# What you are asked to do
Only the lines holding the string "that" are needed. Copy each one.

# Record set
-- Start --
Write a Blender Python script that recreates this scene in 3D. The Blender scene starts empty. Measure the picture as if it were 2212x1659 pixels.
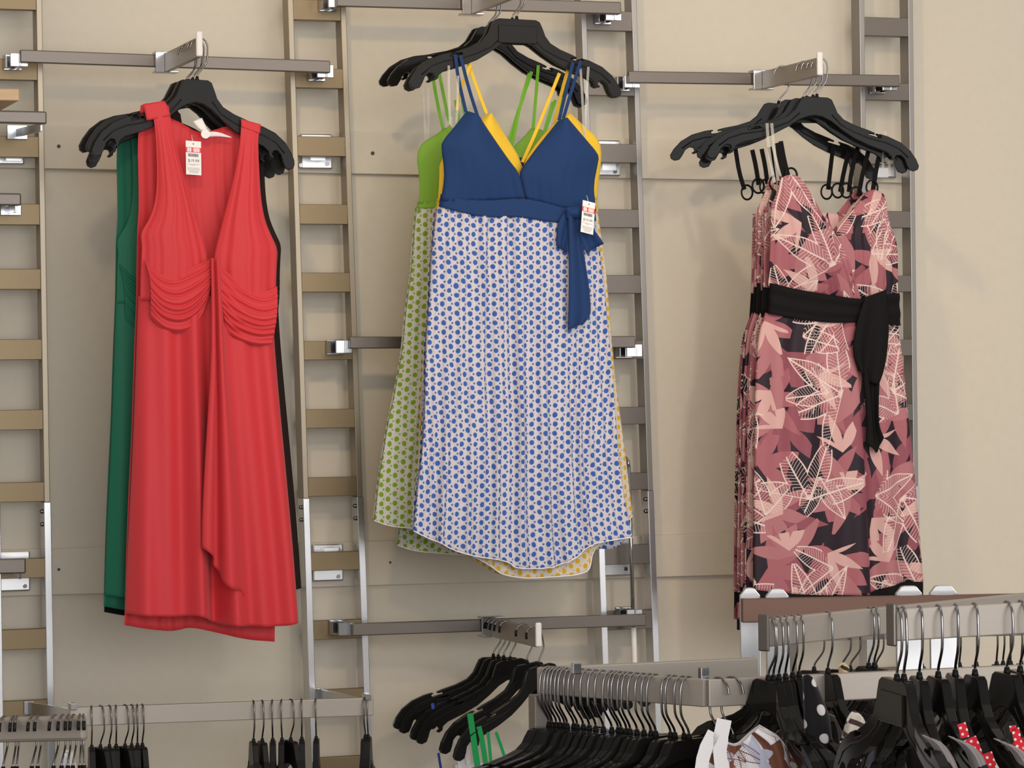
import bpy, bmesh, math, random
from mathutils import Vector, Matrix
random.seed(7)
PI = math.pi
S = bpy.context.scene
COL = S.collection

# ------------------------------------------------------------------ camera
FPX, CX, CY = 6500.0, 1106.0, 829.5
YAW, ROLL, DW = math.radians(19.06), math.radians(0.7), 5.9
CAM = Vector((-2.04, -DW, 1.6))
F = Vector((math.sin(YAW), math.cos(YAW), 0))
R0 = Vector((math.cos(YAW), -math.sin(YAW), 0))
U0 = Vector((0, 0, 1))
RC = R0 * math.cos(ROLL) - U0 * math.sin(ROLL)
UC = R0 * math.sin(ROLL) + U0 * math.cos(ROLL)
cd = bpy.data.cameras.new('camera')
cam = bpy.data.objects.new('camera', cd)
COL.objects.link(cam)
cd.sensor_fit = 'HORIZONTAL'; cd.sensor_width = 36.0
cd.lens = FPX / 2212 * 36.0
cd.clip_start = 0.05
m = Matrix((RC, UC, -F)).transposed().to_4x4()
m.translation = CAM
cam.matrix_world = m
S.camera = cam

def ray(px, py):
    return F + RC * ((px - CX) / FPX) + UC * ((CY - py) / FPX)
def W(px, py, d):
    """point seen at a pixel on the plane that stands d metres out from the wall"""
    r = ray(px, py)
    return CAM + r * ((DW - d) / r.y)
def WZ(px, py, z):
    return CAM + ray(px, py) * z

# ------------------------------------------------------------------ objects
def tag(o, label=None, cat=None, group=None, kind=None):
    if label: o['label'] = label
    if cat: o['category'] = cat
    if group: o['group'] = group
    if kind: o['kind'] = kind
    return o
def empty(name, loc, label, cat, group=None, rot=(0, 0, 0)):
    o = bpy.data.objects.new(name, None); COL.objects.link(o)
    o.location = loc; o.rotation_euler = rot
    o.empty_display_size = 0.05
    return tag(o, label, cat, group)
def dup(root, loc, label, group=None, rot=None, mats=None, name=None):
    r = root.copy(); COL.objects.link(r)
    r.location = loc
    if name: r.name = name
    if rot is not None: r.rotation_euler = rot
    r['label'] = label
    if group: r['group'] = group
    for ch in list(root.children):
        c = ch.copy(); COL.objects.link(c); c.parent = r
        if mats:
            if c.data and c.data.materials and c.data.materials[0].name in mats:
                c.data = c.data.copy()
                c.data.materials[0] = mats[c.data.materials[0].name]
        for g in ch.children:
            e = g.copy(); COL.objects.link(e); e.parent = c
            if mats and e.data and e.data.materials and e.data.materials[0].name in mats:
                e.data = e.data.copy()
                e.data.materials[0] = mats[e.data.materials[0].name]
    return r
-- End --
-- Start --
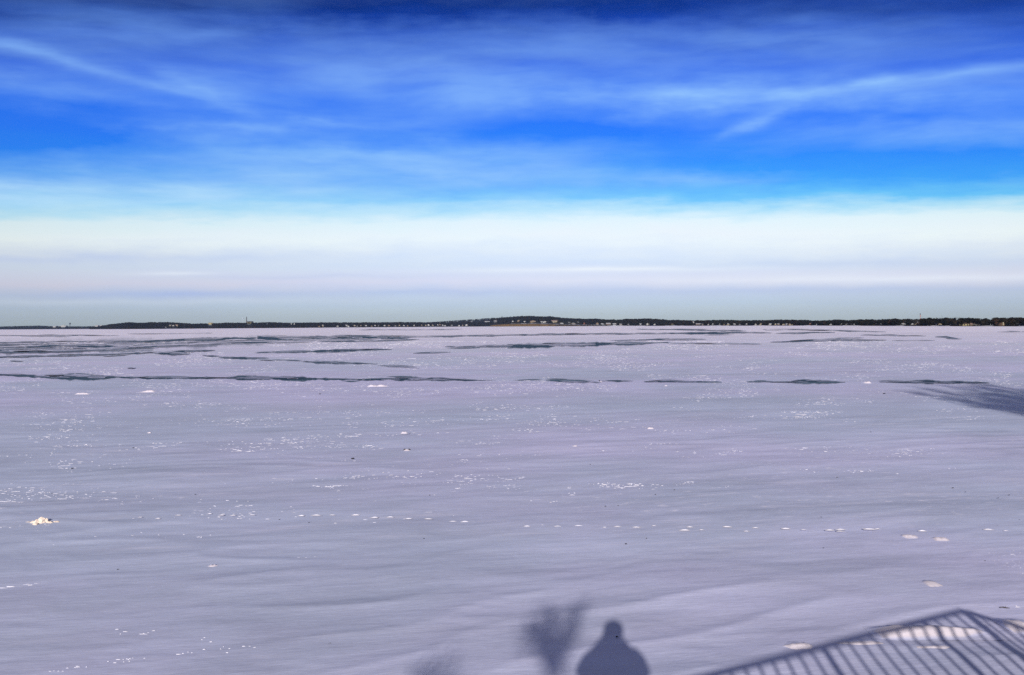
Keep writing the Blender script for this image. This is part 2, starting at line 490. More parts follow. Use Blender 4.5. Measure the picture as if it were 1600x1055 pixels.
-- End --
-- Start --
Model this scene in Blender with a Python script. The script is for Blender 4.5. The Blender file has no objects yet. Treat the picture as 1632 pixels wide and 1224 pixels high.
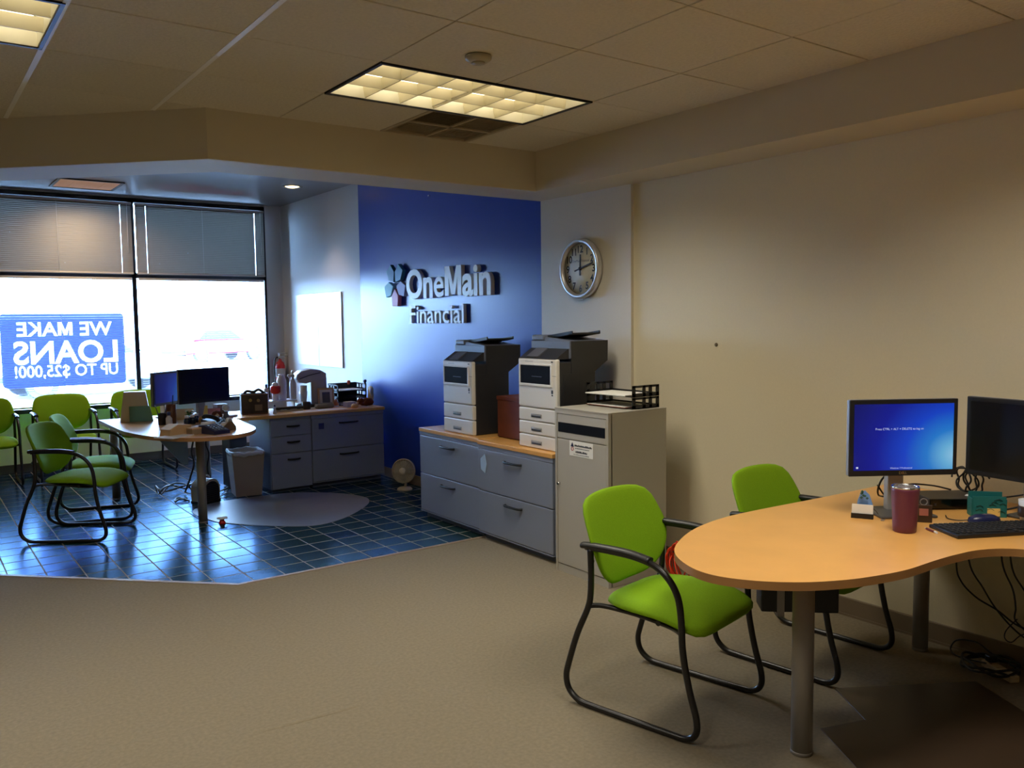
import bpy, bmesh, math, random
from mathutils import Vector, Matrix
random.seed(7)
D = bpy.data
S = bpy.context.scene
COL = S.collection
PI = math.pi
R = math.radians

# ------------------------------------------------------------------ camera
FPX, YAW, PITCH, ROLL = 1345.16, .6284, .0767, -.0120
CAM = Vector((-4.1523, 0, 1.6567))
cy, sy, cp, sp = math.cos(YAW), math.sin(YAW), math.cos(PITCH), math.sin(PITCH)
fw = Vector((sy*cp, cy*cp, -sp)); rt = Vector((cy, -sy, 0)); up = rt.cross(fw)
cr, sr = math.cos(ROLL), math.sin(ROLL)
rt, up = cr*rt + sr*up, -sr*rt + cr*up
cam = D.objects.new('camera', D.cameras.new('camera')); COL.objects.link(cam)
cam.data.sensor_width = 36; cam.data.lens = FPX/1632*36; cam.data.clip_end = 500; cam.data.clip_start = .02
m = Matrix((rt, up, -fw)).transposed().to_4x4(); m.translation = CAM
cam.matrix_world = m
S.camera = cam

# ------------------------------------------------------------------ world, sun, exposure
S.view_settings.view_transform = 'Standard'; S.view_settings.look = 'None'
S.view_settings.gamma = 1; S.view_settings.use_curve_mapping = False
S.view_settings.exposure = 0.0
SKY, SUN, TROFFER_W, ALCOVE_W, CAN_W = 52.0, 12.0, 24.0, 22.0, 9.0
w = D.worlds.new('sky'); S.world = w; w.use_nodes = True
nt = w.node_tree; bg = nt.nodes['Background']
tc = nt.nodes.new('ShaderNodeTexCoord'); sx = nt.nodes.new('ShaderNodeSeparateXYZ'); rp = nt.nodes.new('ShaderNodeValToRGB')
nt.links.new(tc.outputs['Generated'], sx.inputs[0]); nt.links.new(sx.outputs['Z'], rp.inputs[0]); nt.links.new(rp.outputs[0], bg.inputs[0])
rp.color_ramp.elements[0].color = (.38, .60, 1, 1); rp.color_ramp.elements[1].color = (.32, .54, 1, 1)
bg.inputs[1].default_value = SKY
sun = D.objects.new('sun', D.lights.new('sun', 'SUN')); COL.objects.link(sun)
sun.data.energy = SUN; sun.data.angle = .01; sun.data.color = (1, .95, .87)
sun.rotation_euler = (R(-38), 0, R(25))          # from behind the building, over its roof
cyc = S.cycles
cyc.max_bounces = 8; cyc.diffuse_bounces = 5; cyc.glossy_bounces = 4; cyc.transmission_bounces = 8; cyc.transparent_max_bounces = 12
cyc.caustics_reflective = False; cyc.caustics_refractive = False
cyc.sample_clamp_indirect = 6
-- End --
# Solution to the problem
Write a Blender Python script that recreates this scene in 3D. The Blender scene starts empty. Measure the picture as if it were 2212x1659 pixels.
    """point seen at a pixel on the plane that stands d metres out from the wall"""